Clothes unmake the woman. Driven by fashion and advertising, we often imitate rather than create from the richness of our grind. Especially for those of us caught in stress cycles of corporate-mania or the high maintenance of poverty, (both sure to kill any inkling of creative energy) we spark, surviving through our labors. Safeguarding the integrity of our families and ourselves, we refine words and distill images that rejoice those headragged fore-mamas, who, in the womanist words of Alice Walker speaking of history’s unspoken wisdom, "knew without knowing a page of it themselves." 

Lavanderia is a small harvest of our labor.
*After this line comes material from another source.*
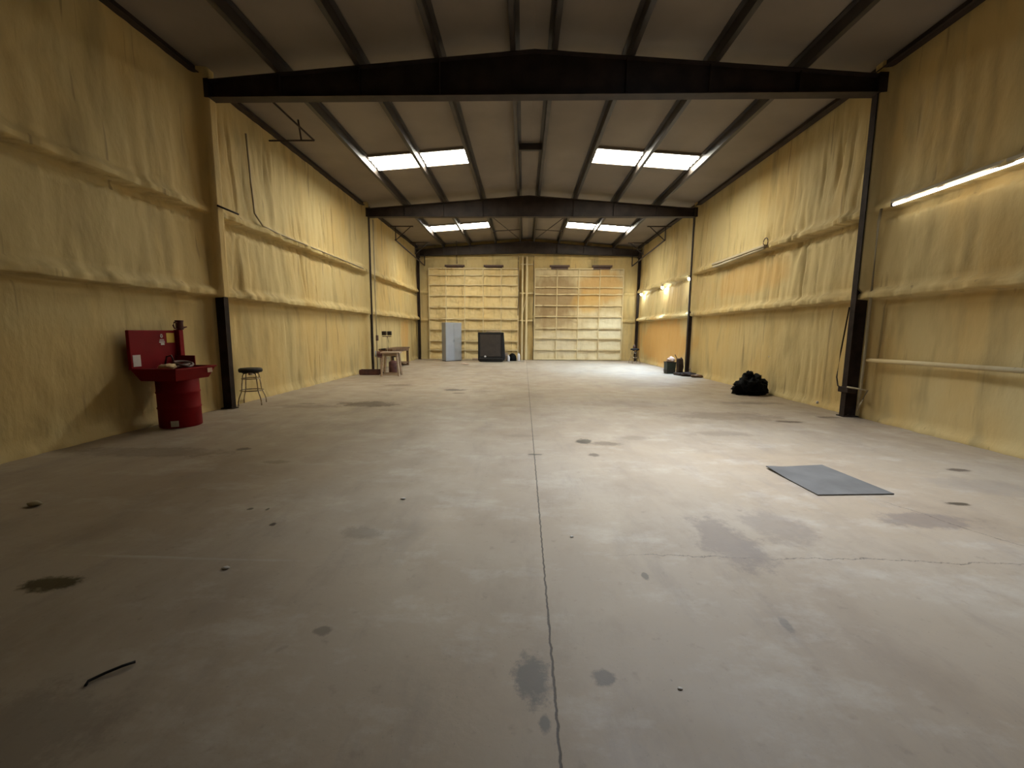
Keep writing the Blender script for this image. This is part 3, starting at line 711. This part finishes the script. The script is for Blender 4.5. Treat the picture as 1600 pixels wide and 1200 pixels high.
# ------------------------------------------------------------------ back wall items
t = thing('metal_cabinet', 'tall plain grey metal cabinet turned a little in front of the left door', 'cabinet', (-3.72, 21.65, 0), math.radians(36))
b = B(); box(b, (0, 0, 1.0), (.90, .46, 1.94)); obj('body', b, m_greyd, t, bevel=.008)
for s in (-1, 1):
    b = B(); box(b, (s*.222, -.235, 1.0), (.435, .015, 1.86)); dr_ = obj('door', b, m_grey, t, bevel=.004)
    b = B(); box(b, (s*.03, -.252, 1.05), (.015, .02, .12)); obj('handle', b, m_greyd, dr_)
b = B(); box(b, (0, 0, .02), (.86, .42, .04)); obj('plinth', b, m_steel, t)
t = thing('swamp_cooler', 'large black boxy shop cooler with framed front and silver badge', 'cooler', (-1.66, 21.55, 0), .0)
b = B(); v = box(b, (0, 0, .78), (1.30, .8, 1.42))
for q in v:
    if q.co.y > 0 and q.co.z > 1: q.co.y -= .15; q.co.x *= .96
    if q.co.x > 0 and q.co.z < 1: q.co.x += .07
obj('housing', b, m_black, t, bevel=.03)
m_panel = simple('dark_brown_mesh', (0.035, 0.026, 0.02), .7)
b = B(); box(b, (-.02, -.405, .83), (1.06, .02, 1.12)); obj('front_panel', b, m_panel, t, bevel=.01)
for sx in (-1, 1):
    b = B(); box(b, (sx*.58, -.41, .80), (.10, .04, 1.34)); obj('side_frame', b, m_black, t, bevel=.01)
b = B(); box(b, (0, -.41, 1.44), (1.26, .04, .08)); obj('top_frame', b, m_black, t, bevel=.01)
b = B(); box(b, (0.02, -.36, .13), (1.2, .2, .18), Euler((.3, 0, 0))); obj('bottom_skirt', b, m_black, t, bevel=.03)
b = B(); blob(b, (-.28, -.425, .28), (.055, .012, .045), 0, sub=2); obj('badge', b, m_white, t, smooth=True)
for sx in (-1, 1):
    for sy in (-1, 1):
        b = B(); cyl(b, (sx*.5-.02, sy*.25, .05), (sx*.5+.02, sy*.25, .05), .05); obj('caster', b, m_black, t)
b = B(); box(b, (0, 0, 0), (.72, .4, .05)); tag(obj('foam_board', b, m_wood, loc=(-1.52, 21.45, 1.535), bevel=.01), 'pale flat board lying on top of the black cooler', 'board')
b = B(); lathe(b, [(.22, 0), (.23, .1), (.20, .25), (.12, .36), (.03, .40)], seg=24)
tag(obj('black_sack', b, m_bag, loc=(-.60, 22.25, 0), smooth=True), 'dome-shaped black sack on the floor right of the cooler', 'sack')
def jug(x, y, lab, hh=.34):
    t = thing('plastic_jug', lab, 'jug', (x, y, 0))
    b = B(); lathe(b, [(.07, 0), (.08, .01), (.08, hh*.65), (.05, hh*.85), (.025, hh*.9)], seg=20); obj('body', b, m_white, t, smooth=True)
    b = B(); cyl(b, (0, 0, hh*.9), (0, 0, hh), .028, seg=12); obj('cap', b, m_grey, t)
jug(-.80, 21.85, 'white plastic jug between the cooler and the black sack')
jug(-.27, 22.1, 'white plastic jug right of the black sack', .44)
b = B(); box(b, (0, 0, .2), (.12, .1, .42)); tag(obj('small_carton', b, m_wood, loc=(-.92, 22.45, 0)), 'small pale carton behind the jug beside the cooler', 'carton')
b = B(); box(b, (0, 0, .04), (.32, .2, .03), Euler((0, .15, .3))); tag(obj('cardboard_scrap', b, m_pink, loc=(-2.72, 19.4, -.0)), 'pale scrap of cardboard on the floor in front of the grey cabinet', 'scrap')
b = B(); box(b, (0, 0, .05), (.3, .12, .1)); tag(obj('broken_block', b, m_wood, loc=(-2.62, 22.6, 0), bevel=.02), 'low pale block on the floor between cabinet and cooler', 'block')

# ------------------------------------------------------------------ right side clutter
t = thing('storage_bin', 'dark green plastic bin on the floor before the far right column', 'bin', (5.52, 15.95, 0), .05)
b = B(); v = box(b, (0, 0, .22), (.34, .34, .44))
for q in v:
    if q.co.z < .1: q.co.x *= .93; q.co.y *= .93
obj('body', b, m_green, t, bevel=.01)
for z in (.08, .13, .43):
    b = B(); box(b, (0, 0, z), (.36, .36, .02)); obj('rim', b, m_steel, t)
b = B(); blob(b, (0, 0, .06), (.14, .13, .12), .5, 2.4, 8, flat=-.01); tag(obj('crumpled_paper', b, m_pink, loc=(5.55, 15.95, .455), smooth=True), 'pale pink crumpled paper heaped on the green bin', 'paper')
t = thing('upright_vacuum', 'dark upright shop machine with long handle leaning by the right column', 'vacuum', (5.66, 15.35, 0), .3)
b = B(); box(b, (0, -.06, .05), (.34, .34, .09)); obj('base', b, m_steel, t, bevel=.02)
b = B(); box(b, (0.02, .02, .34), (.20, .16, .52), Euler((-.12, .05, 0))); obj('body', b, m_steel2, t, bevel=.03)
b = B(); cyl(b, (-.03, .04, .5), (-.14, .10, .74), .016, seg=8); obj('handle', b, m_woodb, t)
b = B(); tube(b, [(.12, 0, .1), (.16, .0, .3), (.12, 0, .55), (.04, 0, .64)], .022, 8); obj('hose', b, m_black, t, smooth=True)
b = B(); blob(b, (0, 0, .05), (.26, .17, .09), .5, 2.2, 4, flat=0); tag(obj('dark_cloth', b, m_steel2, loc=(5.84, 14.98, 0), smooth=True), 'dark rumpled cloth on the floor beside the upright machine', 'cloth')
b = B(); blob(b, (0, 0, .04), (.2, .12, .06), .6, 3.2, 6, flat=0); tag(obj('wood_scraps', b, m_woodb, loc=(6.0, 14.55, 0), smooth=True), 'small dark brown heap at the foot of the right wall', 'debris')
b = B(); tube(b, [(0, 0, 0), (.02, .02, .15), (.0, .03, .27)], .04, 8); tag(obj('pipe_stub', b, m_galv, loc=(5.95, 15.1, 0)), 'short pale pipe stub standing behind the rumpled cloth', 'pipe')
# black bag: lumpy body with tied neck
t = thing('trash_bag', 'black knotted trash bag slumped against the right wall', 'bag', (5.66, 10.55, 0))
b = B(); blob(b, (0, 0, .20), (.32, .27, .27), .55, 2.6, 1, sub=4, flat=0); blob(b, (.22, 0, .10), (.22, .2, .12), .35, 2.4, 2, flat=0); blob(b, (.27, .02, .29), (.15, .12, .10), .4, 2, 5); blob(b, (-.33, .0, .25), (.09, .05, .03), .5, 3, 15)
blob(b, (-.24, -.02, .12), (.18, .16, .16), .8, 3.4, 9, flat=0); obj('body', b, m_bag, t, smooth=True)
b = B(); blob(b, (-.04, 0, .50), (.09, .08, .09), .5, 3, 7); blob(b, (-.12, 0, .515), (.07, .03, .03), .4, 3, 11); cyl(b, (-.06, 0, .38), (-.05, 0, .5), .10, .05, 12); obj('knot', b, m_bag, t, smooth=True)
b = B(); blob(b, (0, 0, 0), (.012, .012, .015), 0, sub=2); tag(obj('metal_fitting', b, m_white, loc=(6.06, 10.55, .95), smooth=True), 'tiny bright fitting on the right wall above the black bag', 'fitting')
b = B(); blob(b, (0, 0, 0), (.025, .025, .03), 0, sub=2); tag(obj('metal_fitting', b, m_white, loc=(5.99, 8.6, .13), smooth=True), 'small bright fitting low on the right wall left of the near column', 'fitting')

# floor plate
b = B()
P = [(2.74, 4.65), (3.45, 4.78), (3.52, 3.91), (2.77, 3.85)]
P = [Vector((x, y)) for x, y in P]; c0 = sum(P, Vector((0, 0)))/4
n = 14; gr = []
for i in range(n+1):
    row = []
    for j in range(n+1):
        u, v_ = i/n, j/n
        p = P[0]*(1-u)*(1-v_)+P[1]*u*(1-v_)+P[2]*u*v_+P[3]*(1-u)*v_
        lift = .016*(1-sstep(.0, .35, u))*(1-sstep(0, .5, v_))
        row.append(b.verts.new((p.x-c0.x, p.y-c0.y, .012+max(0, lift))))
    gr.append(row)
for i in range(n):
    for j in range(n): b.faces.new((gr[i][j], gr[i+1][j], gr[i+1][j+1], gr[i][j+1]))
ext = bmesh.ops.extrude_face_region(b, geom=b.faces[:])['geom']
for q in ext:
    if isinstance(q, bmesh.types.BMVert): q.co.z -= .009
tag(obj('floor_mat', b, m_plate, loc=(c0.x, c0.y, .001)), 'thin dark grey square mat lying flat on the concrete at the right', 'mat')

# small debris
b = B(); tube(b, [(-.066, -.048, .006), (-.068, -.028, .008), (-.02, -.002, .012), (.03, .02, .014), (.07, .035, .012)], .006, 6)
tag(obj('twig', b, m_black, loc=(-1.79, 1.62, 0), rot=(0, 0, .35), smooth=True), 'thin dark bent twig on the floor at lower left', 'twig')
for (x, y, r, lab) in ((-1.87, 2.44, .022, 'pale chip near the faint white scrape at lower left'), (-1.07, 3.59, .022, 'pale chip left of the floor joint level with the grey mat'),
                       (.37, 2.95, .012, 'tiny white chip just right of the floor joint'), (.68, 1.63, .010, 'tiny pale chip near the bottom of the picture right of the joint'), (-4.16, 3.31, .05, 'flat dark-edged flake near the left wall')):
    b = B(); blob(b, (0, 0, r*.35), (r, r*.7, r*.4), .5, 3, int(r*1000), sub=2, flat=0)
    tag(obj('floor_chip', b, m_chip if r < .04 else m_galv, loc=(x, y, 0), smooth=True), lab, 'chip')

# the same kind repeated shares a group
GROUPS = {'roof_purlin': 'purlins along the roof', 'eave_strut': 'struts along the two eaves', 'ridge_brace': 'braces under the ridge', 'roof_rafter': 'steel rafters across the building',
          'steel_column': 'steel columns against the walls', 'door_post': 'posts between the big doors', 'cross_rail': 'rails between the big doors', 'track_cover': 'track covers over the big doors',
          'angle_bracket': 'angle brackets under the eaves', 'track_rail': 'track rails under the eaves', 'brace_rod': 'cross rods in the last bay of the roof', 'flood_lamp': 'flood lamps on the right wall',
          'tube_light': 'fluorescent fixtures on the right wall', 'conduit': 'conduits on the walls', 'bar_stool': 'round-topped bar stools', 'plastic_jug': 'white jugs by the cooler',
          'floor_chip': 'chips scattered on the floor', 'cable': 'cables beside the doors', 'metal_fitting': 'fittings low on the right wall'}
for o in list(COL.objects):
    if o.parent is None and 'label' in o.keys():
        g_ = GROUPS.get(o.name.split('.')[0])
        if g_: o['group'] = g_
Our hope is that women around the world continue to imagine and maintain their creative vision while balancing the common tasks embedded in our daily survival.

Tuesday, September 30, 2008

Lavandería is taking SUBMISSIONS...

Submissions
Calling all laundresses...the ad hit 
Poets & Writers 
Magazine, and the submissions are rolling in by the washload. Michelle and Lucia and I met in cyberspace to strategize about upcoming dirty deeds including the soon to be launched website--in particular, the gallery of photos taken by Michelle and Yukimi in San Diego, Tijuana and Los Angeles. There is 
mucho trabajando
 ahead, but the magnitude of the anthology calls for nonetheless than the Wash House collective to roll up our sleeves, tie up our heads and get busy with the many facets of pre-production. It's a labor of love, much like the thankless job of keeping our families in clean threads. But the focus here is to unbind voices that might not ordinarily be heard. I see bubbles, like the kind I used to blow from a blue wand on my back porch when I was a little girl.  Voices, I imagine, bubbling up, out and over the top of the container. They are fragile yet full of stories and poems that are structurally sound, well crafted--encasing a spectrum of colors in all of their lovely convexity.